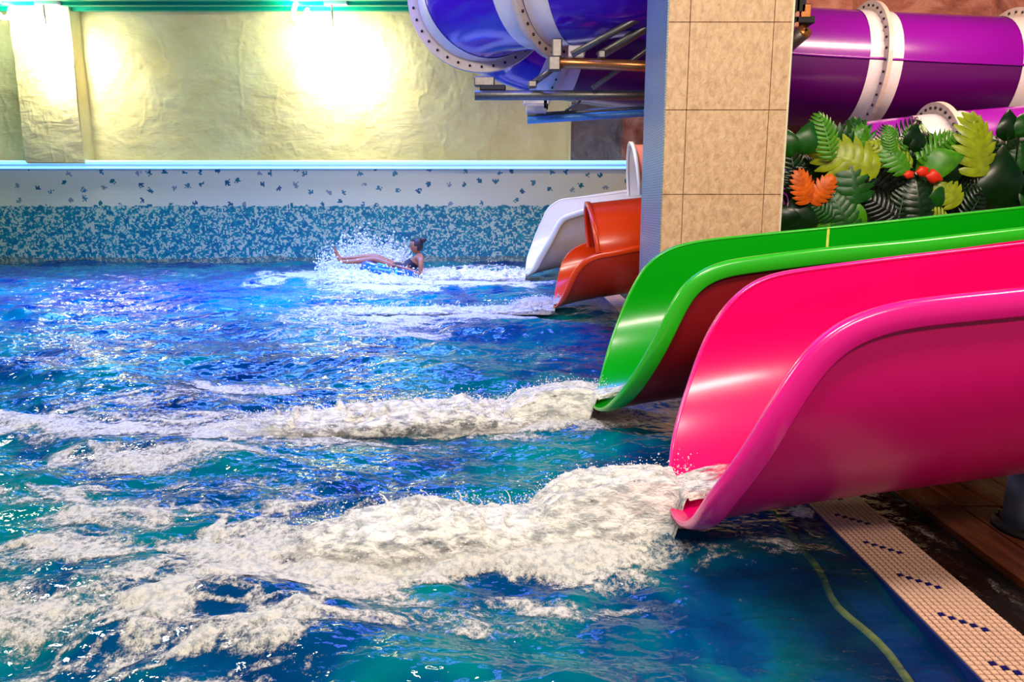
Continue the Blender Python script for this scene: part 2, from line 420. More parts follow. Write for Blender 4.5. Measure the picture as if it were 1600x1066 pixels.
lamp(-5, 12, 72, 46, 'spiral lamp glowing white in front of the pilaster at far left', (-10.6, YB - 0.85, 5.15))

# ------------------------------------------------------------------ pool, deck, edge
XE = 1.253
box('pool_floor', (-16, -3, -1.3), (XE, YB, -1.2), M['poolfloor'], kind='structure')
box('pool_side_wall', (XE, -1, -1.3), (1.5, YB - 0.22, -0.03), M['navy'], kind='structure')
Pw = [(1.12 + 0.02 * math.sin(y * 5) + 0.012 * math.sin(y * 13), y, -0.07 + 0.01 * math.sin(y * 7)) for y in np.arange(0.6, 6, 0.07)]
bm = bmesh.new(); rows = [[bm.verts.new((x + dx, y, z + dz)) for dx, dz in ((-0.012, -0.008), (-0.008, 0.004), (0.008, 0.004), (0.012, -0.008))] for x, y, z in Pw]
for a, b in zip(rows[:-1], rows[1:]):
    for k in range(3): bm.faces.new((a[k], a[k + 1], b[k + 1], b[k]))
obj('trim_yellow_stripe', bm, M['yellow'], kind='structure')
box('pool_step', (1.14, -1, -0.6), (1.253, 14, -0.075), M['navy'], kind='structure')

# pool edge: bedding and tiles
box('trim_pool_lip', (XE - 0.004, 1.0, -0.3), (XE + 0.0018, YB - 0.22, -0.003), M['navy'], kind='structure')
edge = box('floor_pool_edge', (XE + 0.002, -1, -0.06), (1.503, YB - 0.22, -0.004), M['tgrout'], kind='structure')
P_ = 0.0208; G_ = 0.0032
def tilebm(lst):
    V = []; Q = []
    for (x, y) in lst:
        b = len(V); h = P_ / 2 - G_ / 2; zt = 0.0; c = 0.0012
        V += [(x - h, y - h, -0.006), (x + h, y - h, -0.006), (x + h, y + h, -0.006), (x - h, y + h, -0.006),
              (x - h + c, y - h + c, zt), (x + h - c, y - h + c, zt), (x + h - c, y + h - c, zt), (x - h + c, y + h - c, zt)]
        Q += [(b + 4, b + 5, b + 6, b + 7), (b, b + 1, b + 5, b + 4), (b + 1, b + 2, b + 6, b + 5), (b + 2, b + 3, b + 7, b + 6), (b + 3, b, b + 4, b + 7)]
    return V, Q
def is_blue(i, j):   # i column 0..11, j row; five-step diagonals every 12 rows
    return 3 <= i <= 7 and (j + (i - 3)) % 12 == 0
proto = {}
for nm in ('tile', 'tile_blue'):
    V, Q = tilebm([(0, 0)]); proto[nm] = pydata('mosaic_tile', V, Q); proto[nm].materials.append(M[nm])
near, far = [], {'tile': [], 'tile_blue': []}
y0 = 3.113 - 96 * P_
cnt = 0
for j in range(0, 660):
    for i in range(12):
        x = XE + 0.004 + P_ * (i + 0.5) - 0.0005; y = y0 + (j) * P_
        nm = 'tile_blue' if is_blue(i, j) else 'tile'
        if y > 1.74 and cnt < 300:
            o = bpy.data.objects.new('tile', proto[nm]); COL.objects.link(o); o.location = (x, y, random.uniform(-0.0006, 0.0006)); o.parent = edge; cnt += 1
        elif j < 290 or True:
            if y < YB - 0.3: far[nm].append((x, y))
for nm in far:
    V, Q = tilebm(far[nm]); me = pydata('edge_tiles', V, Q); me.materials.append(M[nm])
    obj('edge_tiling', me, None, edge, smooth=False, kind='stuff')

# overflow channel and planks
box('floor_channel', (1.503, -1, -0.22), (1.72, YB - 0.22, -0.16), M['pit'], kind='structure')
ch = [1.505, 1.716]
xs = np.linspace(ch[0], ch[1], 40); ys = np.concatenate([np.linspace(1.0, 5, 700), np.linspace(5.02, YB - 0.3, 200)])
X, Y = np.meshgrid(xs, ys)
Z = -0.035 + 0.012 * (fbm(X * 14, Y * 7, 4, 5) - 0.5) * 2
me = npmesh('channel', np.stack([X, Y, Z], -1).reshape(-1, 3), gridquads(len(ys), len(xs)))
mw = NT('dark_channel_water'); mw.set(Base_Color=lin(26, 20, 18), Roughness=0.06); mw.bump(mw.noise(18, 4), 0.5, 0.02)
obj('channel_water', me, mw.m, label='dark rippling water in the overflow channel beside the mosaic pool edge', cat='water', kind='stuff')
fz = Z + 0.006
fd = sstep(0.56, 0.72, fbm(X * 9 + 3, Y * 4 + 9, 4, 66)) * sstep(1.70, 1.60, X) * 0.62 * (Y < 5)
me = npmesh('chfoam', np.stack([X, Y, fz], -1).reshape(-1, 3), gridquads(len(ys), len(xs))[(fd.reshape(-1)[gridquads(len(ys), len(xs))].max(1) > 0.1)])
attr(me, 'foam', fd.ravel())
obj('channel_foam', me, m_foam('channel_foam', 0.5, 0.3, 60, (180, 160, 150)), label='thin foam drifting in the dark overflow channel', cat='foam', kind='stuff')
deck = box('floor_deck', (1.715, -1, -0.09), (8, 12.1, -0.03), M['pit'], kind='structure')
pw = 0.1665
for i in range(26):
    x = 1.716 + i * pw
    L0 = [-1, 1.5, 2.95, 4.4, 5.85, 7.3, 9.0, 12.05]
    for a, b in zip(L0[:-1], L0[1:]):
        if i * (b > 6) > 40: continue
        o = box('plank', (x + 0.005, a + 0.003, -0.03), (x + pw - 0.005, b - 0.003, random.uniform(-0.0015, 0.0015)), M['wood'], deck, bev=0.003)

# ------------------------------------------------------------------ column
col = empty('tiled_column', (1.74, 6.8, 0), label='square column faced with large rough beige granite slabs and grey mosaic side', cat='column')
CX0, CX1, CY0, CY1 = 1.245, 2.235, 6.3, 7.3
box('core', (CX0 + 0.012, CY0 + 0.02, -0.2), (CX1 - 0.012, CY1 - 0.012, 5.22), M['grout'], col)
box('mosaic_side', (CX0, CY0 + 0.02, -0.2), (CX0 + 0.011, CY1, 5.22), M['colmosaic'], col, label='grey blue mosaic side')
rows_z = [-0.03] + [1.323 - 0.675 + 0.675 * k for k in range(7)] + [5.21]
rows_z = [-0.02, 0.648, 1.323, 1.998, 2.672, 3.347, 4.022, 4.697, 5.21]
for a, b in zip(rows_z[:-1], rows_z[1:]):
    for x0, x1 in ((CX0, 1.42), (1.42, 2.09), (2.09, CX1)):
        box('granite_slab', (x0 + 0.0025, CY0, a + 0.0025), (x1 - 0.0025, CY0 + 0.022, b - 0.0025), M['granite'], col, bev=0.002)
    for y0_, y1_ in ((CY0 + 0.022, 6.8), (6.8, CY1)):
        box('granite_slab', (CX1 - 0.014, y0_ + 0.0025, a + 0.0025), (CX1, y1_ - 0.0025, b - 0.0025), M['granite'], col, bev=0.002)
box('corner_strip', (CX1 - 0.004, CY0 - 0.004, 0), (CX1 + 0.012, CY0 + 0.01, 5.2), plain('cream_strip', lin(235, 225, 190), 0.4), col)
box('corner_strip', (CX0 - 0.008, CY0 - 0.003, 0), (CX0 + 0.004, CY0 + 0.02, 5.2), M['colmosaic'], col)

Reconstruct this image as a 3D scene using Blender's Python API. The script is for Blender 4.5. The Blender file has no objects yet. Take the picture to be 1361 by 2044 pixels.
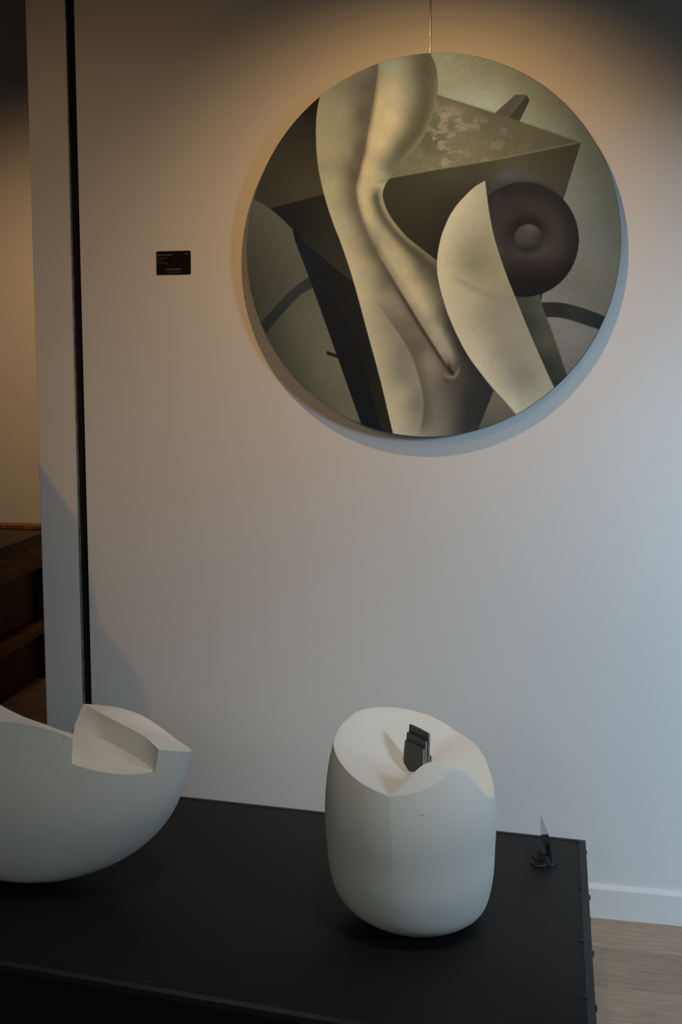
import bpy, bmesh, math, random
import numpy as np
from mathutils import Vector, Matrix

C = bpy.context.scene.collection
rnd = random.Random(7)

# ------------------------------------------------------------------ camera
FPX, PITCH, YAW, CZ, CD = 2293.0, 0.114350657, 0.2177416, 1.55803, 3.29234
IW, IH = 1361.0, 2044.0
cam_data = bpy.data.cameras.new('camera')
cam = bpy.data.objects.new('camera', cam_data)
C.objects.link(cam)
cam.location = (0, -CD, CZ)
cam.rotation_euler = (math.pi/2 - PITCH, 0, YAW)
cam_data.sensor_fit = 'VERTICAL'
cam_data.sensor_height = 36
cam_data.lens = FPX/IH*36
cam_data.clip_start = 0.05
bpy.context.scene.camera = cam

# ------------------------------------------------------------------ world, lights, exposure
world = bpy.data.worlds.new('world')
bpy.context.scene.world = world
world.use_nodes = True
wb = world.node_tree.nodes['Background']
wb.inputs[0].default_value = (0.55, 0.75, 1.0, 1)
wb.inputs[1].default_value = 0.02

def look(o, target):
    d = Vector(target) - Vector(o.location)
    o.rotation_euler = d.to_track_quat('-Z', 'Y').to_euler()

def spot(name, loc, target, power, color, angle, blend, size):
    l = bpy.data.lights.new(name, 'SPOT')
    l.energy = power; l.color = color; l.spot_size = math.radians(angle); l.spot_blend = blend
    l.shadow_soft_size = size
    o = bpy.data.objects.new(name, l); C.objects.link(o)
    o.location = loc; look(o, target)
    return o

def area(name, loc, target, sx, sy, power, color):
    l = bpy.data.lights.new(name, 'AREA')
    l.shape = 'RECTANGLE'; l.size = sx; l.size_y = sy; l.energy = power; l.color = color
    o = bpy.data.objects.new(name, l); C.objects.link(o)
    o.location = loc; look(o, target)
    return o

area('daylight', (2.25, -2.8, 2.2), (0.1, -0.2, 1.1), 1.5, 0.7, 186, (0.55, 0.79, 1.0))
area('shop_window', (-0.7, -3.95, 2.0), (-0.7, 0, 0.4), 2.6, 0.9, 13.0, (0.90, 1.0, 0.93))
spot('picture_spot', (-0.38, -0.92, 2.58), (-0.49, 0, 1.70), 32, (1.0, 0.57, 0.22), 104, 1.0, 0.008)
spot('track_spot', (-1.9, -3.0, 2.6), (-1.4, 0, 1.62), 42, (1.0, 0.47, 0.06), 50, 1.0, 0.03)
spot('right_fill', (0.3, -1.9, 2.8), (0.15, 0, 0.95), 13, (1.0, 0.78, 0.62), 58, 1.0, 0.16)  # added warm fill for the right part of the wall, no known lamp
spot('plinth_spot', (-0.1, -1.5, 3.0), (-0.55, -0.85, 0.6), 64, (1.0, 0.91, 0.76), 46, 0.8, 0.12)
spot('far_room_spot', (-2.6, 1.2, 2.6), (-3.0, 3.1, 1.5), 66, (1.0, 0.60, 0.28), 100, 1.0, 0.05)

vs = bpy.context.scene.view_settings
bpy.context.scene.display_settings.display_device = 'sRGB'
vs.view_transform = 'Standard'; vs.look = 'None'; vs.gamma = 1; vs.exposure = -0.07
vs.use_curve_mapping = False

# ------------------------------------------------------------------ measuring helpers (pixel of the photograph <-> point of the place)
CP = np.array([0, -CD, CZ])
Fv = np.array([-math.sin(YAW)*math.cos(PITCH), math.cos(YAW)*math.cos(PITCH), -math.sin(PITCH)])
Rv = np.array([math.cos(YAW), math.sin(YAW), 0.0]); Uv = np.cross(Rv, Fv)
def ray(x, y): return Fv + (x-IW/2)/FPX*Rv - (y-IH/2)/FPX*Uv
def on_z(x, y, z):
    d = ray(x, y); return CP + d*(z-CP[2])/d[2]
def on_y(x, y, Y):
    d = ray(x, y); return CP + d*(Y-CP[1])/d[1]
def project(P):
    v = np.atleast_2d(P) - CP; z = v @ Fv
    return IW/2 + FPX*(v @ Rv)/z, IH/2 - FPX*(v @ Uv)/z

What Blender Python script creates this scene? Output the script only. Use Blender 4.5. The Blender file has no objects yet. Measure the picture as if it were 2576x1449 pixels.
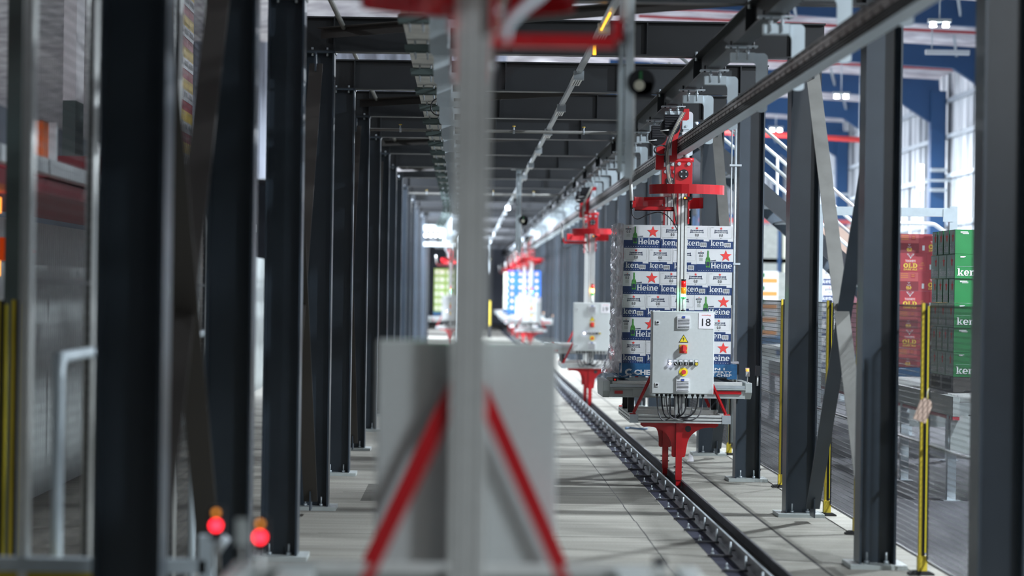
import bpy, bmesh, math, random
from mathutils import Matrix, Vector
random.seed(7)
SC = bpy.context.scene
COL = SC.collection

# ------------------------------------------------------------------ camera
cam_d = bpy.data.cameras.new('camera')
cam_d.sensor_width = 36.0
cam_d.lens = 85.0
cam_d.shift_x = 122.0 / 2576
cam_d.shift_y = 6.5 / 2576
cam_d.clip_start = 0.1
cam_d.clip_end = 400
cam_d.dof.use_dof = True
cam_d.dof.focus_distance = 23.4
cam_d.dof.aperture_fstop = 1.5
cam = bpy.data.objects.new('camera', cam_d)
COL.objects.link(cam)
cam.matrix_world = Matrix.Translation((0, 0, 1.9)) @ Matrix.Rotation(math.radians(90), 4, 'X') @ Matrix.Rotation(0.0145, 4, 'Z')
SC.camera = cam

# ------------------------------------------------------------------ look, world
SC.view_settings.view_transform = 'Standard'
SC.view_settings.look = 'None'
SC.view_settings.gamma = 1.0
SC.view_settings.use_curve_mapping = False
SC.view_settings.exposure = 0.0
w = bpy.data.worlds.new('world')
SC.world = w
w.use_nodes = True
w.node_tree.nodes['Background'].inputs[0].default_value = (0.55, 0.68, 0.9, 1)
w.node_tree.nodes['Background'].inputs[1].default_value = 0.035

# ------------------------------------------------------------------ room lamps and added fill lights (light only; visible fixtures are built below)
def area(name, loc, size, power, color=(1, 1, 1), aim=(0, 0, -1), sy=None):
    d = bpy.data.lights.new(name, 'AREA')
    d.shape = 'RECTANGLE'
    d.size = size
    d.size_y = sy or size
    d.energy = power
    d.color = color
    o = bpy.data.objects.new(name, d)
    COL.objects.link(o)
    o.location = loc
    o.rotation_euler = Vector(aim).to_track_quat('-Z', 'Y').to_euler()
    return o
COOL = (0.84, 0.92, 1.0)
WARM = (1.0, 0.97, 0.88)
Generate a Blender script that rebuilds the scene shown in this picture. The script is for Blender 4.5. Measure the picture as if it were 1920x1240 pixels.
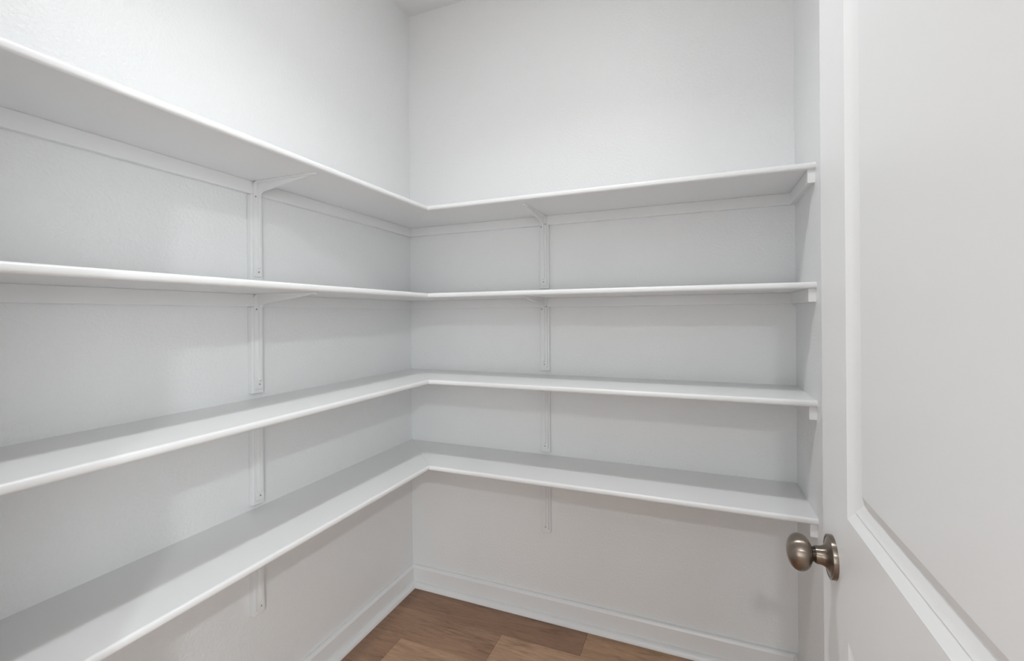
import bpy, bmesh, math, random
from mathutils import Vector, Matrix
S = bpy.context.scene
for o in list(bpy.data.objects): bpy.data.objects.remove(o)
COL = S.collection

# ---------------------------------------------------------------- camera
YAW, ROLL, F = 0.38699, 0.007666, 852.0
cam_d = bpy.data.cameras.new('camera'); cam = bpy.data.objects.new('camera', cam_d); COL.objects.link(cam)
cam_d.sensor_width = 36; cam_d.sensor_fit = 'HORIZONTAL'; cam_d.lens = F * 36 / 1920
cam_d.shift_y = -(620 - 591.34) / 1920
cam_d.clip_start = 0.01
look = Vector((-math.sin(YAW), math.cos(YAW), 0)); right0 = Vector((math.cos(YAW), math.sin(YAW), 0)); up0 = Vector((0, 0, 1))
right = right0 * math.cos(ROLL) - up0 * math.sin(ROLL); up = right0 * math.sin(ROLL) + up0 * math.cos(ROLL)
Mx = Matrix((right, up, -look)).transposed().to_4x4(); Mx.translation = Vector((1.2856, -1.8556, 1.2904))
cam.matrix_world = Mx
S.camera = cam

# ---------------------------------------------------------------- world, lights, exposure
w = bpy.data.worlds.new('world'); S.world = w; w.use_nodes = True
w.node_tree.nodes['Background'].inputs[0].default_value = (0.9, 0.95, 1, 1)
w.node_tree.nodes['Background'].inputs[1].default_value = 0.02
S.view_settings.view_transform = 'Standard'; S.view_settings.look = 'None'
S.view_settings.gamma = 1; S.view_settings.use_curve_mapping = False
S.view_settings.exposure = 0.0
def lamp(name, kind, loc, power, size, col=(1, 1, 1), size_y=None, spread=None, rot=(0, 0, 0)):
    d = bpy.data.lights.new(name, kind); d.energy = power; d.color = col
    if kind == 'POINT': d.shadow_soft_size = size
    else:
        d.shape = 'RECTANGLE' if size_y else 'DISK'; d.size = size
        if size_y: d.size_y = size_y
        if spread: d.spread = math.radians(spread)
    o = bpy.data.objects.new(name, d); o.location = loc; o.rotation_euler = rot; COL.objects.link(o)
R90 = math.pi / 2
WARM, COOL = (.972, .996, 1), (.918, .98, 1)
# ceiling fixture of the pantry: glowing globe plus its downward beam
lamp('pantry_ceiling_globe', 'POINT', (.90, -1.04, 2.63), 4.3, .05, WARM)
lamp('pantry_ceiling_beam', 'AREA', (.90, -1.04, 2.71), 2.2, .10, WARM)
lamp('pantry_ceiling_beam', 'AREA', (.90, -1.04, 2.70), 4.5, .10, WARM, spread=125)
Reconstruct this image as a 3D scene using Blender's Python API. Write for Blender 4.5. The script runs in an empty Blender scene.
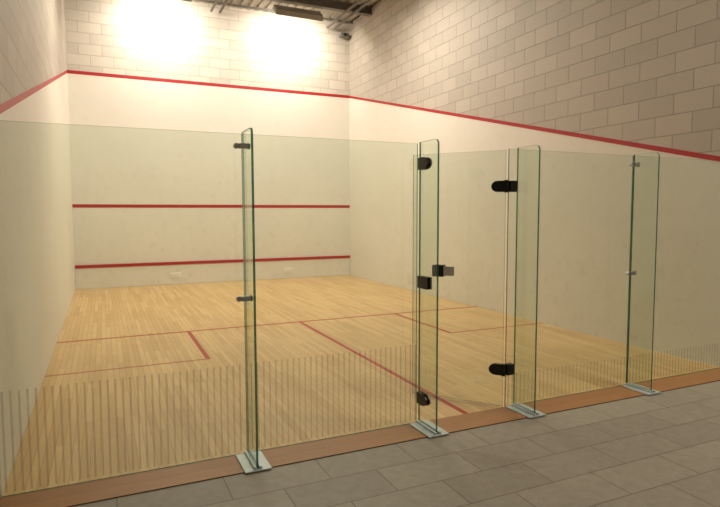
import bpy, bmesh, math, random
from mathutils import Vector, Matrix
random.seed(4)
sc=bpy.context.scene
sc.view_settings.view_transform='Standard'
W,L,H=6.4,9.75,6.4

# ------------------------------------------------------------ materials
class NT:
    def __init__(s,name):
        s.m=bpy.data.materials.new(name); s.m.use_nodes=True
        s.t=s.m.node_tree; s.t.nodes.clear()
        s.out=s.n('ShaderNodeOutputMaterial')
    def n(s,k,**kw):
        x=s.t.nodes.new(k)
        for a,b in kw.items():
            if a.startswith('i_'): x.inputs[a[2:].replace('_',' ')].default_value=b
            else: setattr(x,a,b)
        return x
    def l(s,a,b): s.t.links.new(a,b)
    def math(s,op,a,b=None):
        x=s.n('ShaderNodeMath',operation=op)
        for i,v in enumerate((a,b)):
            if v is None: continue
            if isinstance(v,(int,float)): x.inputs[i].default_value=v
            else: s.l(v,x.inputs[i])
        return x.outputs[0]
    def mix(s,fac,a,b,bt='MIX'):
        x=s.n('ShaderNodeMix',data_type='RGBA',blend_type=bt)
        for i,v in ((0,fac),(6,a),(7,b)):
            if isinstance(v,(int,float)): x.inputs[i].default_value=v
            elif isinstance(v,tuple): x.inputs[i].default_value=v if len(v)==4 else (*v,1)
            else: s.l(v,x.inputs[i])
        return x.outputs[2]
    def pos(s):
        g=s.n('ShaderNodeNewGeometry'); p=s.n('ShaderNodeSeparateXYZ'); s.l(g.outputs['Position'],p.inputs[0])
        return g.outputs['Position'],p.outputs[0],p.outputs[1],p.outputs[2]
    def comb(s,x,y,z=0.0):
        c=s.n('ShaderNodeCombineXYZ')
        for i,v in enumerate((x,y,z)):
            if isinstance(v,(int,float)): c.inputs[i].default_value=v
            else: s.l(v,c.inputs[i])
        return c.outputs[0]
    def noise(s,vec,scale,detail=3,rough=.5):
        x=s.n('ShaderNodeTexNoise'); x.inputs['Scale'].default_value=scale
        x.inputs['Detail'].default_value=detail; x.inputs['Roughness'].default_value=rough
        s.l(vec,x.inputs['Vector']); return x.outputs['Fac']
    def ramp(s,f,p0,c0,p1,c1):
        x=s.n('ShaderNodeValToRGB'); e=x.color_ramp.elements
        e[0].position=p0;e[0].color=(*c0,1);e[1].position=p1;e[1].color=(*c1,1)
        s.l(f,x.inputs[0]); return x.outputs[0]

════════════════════

■ TASK DIRECTIONS:
Leave out the pictures and transcribe exactly the lines from the one containing "by 2044 pixels." through the one containing "o.rotation_euler = d.to_track_quat('-Z', 'Y').to_euler()".

■ ANSWER FOR THIS EXERCISE:
Reconstruct this image as a 3D scene using Blender's Python API. The script is for Blender 4.5. The Blender file has no objects yet. Take the picture to be 1361 by 2044 pixels.
import bpy, bmesh, math, random
import numpy as np
from mathutils import Vector, Matrix

C = bpy.context.scene.collection
rnd = random.Random(7)

# ------------------------------------------------------------------ camera
FPX, PITCH, YAW, CZ, CD = 2293.0, 0.114350657, 0.2177416, 1.55803, 3.29234
IW, IH = 1361.0, 2044.0
cam_data = bpy.data.cameras.new('camera')
cam = bpy.data.objects.new('camera', cam_data)
C.objects.link(cam)
cam.location = (0, -CD, CZ)
cam.rotation_euler = (math.pi/2 - PITCH, 0, YAW)
cam_data.sensor_fit = 'VERTICAL'
cam_data.sensor_height = 36
cam_data.lens = FPX/IH*36
cam_data.clip_start = 0.05
bpy.context.scene.camera = cam

# ------------------------------------------------------------------ world, lights, exposure
world = bpy.data.worlds.new('world')
bpy.context.scene.world = world
world.use_nodes = True
wb = world.node_tree.nodes['Background']
wb.inputs[0].default_value = (0.55, 0.75, 1.0, 1)
wb.inputs[1].default_value = 0.02

def look(o, target):
    d = Vector(target) - Vector(o.location)
    o.rotation_euler = d.to_track_quat('-Z', 'Y').to_euler()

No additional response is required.